Facebook’s Sponsored Stories Settlement Denied

A District Judge has denied, without prejudice, a settlement hammered out by Facebook and plaintiffs in a class-action suit directed at the companies advertising practices – more specifically th...
Facebook’s Sponsored Stories Settlement Denied
Written by Josh Wolford

A District Judge has denied, without prejudice, a settlement hammered out by Facebook and plaintiffs in a class-action suit directed at the companies advertising practices – more specifically their Sponsored Stories ads.

The original suit involved five California plaintiffs that claimed Facebook had violated privacy laws with the manner in which they run their Sponsored Stories. Mainly, the plaintiffs complained that Facebook was guilty of using their likenesses in Sponsored Stories without their consent, compensation, or the choice to opt out. A few months ago, the parties reached a settlement outside of court that called for Facebook to pay $10 million in a cy pres settlement to charity, and up to an additional $10 million in legal fees.

The settlement also included instructions for Facebook to change the way Sponsored Stories are employed and explained, a “penalty” that Facebook said would amount to over $120 million in damages.

Now, District Judge Richard Seeborg has rejected the settlement due to questions regarding the monetary amount of the settlement.
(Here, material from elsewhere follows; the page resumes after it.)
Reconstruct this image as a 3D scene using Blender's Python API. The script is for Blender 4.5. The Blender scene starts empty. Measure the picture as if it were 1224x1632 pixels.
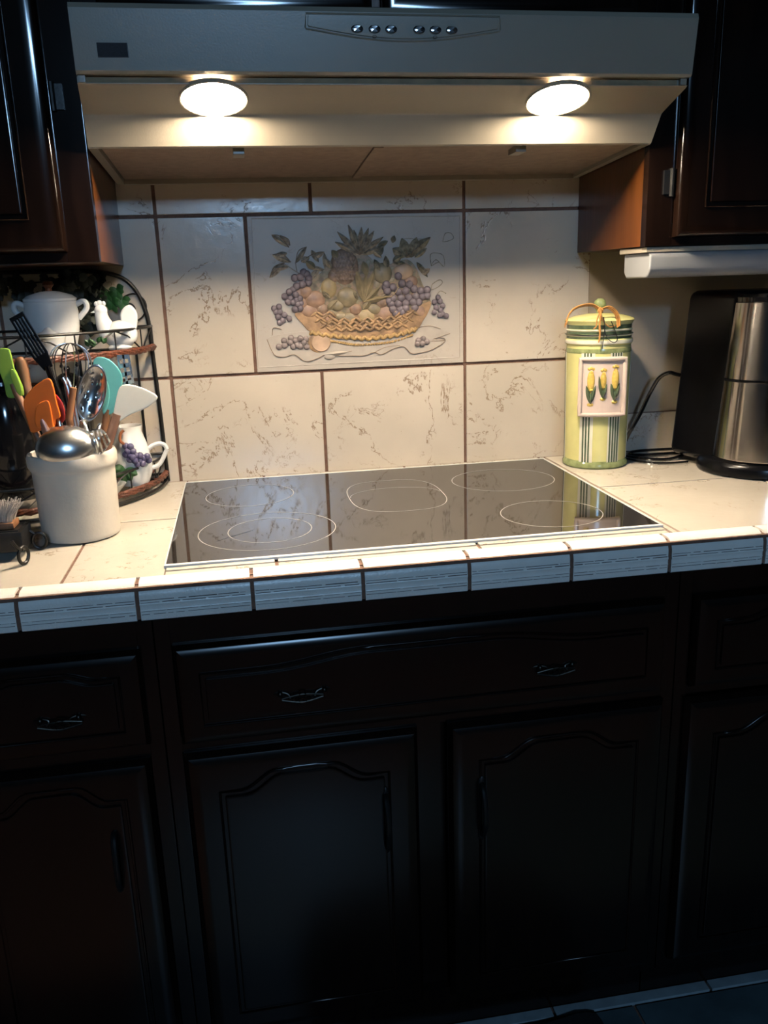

Earlier this month, Seeborg put the settlement on hold, citing these same concerns with the tangible cash payout to the privacy victims. And now he’s denied this version outright.

In his order, Seeborg notes that the settlement fails to actually provide any relief to class members. Although he acknowledges that cy pres payments are common in case where “the proof of individual claims would be burdensome or distribution of damages costly” (Facebook has upwards of 100 million U.S. users), he says that under California law, each plaintiff could, in theory, be entitled to up to $750 in damages.

California Civil Code §3344, however, under which plaintiffs’ claims are brought, provides for statutory damages of $750 for any violation. It very well may be, as Facebook argues, that plaintiffs’ chances of obtaining a judgment awarding such statutory damages to class members are remote, but their potential availability must be considered in evaluating the fairness of any settlement. Merely pointing to the infeasibility of dividing up the agreed-to $10 million recovery, or the relatively small per-use revenue Facebook derived, is insufficient, standing alone, to justify resort to purely cy pres payments.

Basically, is the possible class size so large that it justifies this cy pres settlement?

Seeborg also questions the specific amount of the cy pres payment. “Assuming that it may be appropriate to approve a settlement that provides for no cash distribution to class members in this case, the question will remain as to whether $10 million in cy pres recovery is fair, adequate, and reasonable,” he says.

So it’s apparent that the settlement is on hold for at least a little while now, which leaves the other aspects of the settlement hanging in the wind. These policy-oriented stipulations would see Facebook give users more control over Sponsored Stories as well as amend their terms of service to provide more clarity and detail on the practice.

“Facebook will create an easily accessible mechanism that enables users to view the subset of their interactions and other content that have been displayed in Sponsored Stories. Facebook will further engineer settings to enable users, upon viewing the interactions and other content that have been used in Sponsored Stories, to control which of these interactions and other content are edible to appear in additional Sponsored Stories,” said the settlement.

It also allowed for minors to opt out of being featured as Sponsored Stories altogether.

As of now, adults cannot opt out of the Sponsored Stories program.